EU to step up Afghan aid, coordinate better
LUXEMBOURG (Reuters) - The European Union said on Tuesday it would increase aid to Afghanistan but warned the situation was deteriorating and reforms were almost non-existent in some areas.
EU foreign ministers meeting in Luxembourg adopted a strategy to better coordinate help to rebuild Afghanistan, days after NATO backed U.S. General McChrystal's plans for combating the Taliban insurgency.
The EU action signaled it was ready to play a full role in Afghanistan following calls in the United States for more international support.
"The situation in Afghanistan is deteriorating. We are not only faced with a critical security situation. Progress on political reform, governance and state-building is too slow and in some parts of the country almost non-existent," the ministers said in a document setting out the EU strategy.
Arriving for talks with the ministers, EU External Relations Commissioner Benita Ferrero-Waldner said the 27-country bloc would offer new aid to Afghanistan but gave no details.
"We will indeed increase substantially our assistance to Afghanistan and also to Pakistan according to this new strategy. But it's a little too early to give you official figures," she told reporters.
The EU and its member states provide Afghanistan with nearly 1 billion euros ($1.50 billion) in civilian aid a year. The European Commission, the EU's executive, provides about 140 million of this amount.

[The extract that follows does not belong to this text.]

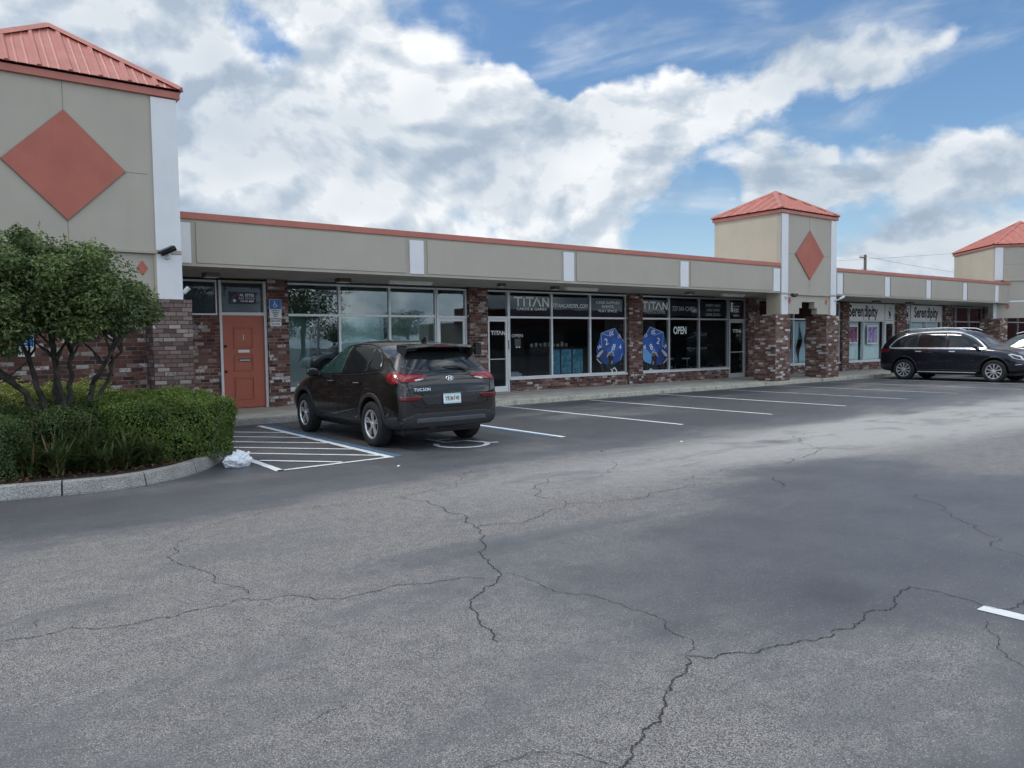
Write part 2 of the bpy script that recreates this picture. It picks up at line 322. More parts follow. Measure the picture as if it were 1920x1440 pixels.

Ferrero-Waldner confirmed EU observers would monitor a presidential election run-off in Afghanistan after allegations of widespread fraud in the first round, most of which were aimed at President Hamid Karzai.
NEW STRATEGY
The EU strategy said it would reinforce efforts to train Afghan officials and help create effective state institutions, better coordinate aid efforts and seek better governance by the next Afghan government.
The aim is for the international community gradually to step back to let Afghans take full responsibility for the security and running of Afghanistan, with international support.
"We need to go in after the presidential election with a very clear message. There has to be a new start. There has to be a dedicated, credible reform strategy by the Afghan authorities," said Swedish Foreign Minister Carl Bildt.
The EU strategy aims to build a network of experts from EU states who could be deployed at short notice to Afghanistan and to ensure full deployment of officers for an police training mission which has fallen behind schedule.
The EU also backs an international conference on Afghanistan to discuss political and economic issues. The United Nations has proposed holding such a summit in Afghanistan early next year.
U.S. President Barack Obama is considering sending more troops to Afghanistan despite public concern over growing casualties among U.S. and NATO troops.
NATO defense ministers, most of them from EU countries, last week backed McChrystal's calls for steps such as increased training for Afghan troops but did not say whether they backed his call for a big increase in foreign troop numbers.
"The McChrystal report is very clear. The military security efforts are critical to success in Afghanistan, but without success in the political civilian effort they area going to come to nothing whatsoever," Bildt said.